The Rosselló administration is facing at least one other lawsuit over public death count data.

Puerto Rico's beleaguered Institute of Statistics (PRIS) filed a lawsuit on Friday to order Puerto Rico’s Secretary of Health Rafael Rodríguez Mercado and the Director of the Demographic Registry Wanda del C. Llovet Díaz to urgently comply with an information request order from the Institute put forward in April 24.

The request urges both public officials to publish in an open source way preliminary and daily updates about deaths in Puerto Rico.

PRIS has clashed with the Rosselló administration for nearly a year over its decision to strip it of its independent status and consolidate it under a government agency, despite entreaties from scientists, statisticians and bipartisan members of the U.S. Congress.

Just hours after the PRIS’s lawsuit was filed, Puerto Rican officials released part of the public mortality data many have spent months trying to obtain. However, such actions do not change the nature of the lawsuit.

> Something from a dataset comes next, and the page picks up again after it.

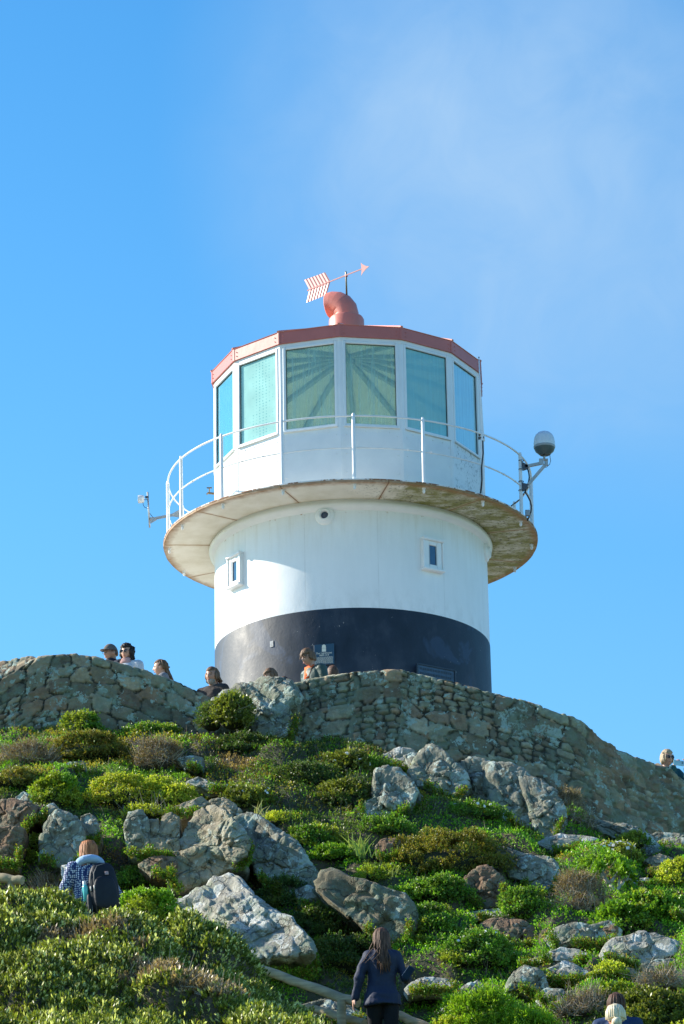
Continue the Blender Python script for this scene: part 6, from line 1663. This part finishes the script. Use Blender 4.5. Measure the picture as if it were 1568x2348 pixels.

“The case presented by the institute will continue to move forward, as the information request from the institute is related to individual information about each death, information that has not been made available yet,” said Mario Marazzi, PRIS's executive director, in a statement.

Hurricane season already started in Puerto Rico and more than 10,000 households in the island still have no access to electricity nearly nine months after Hurricane Maria.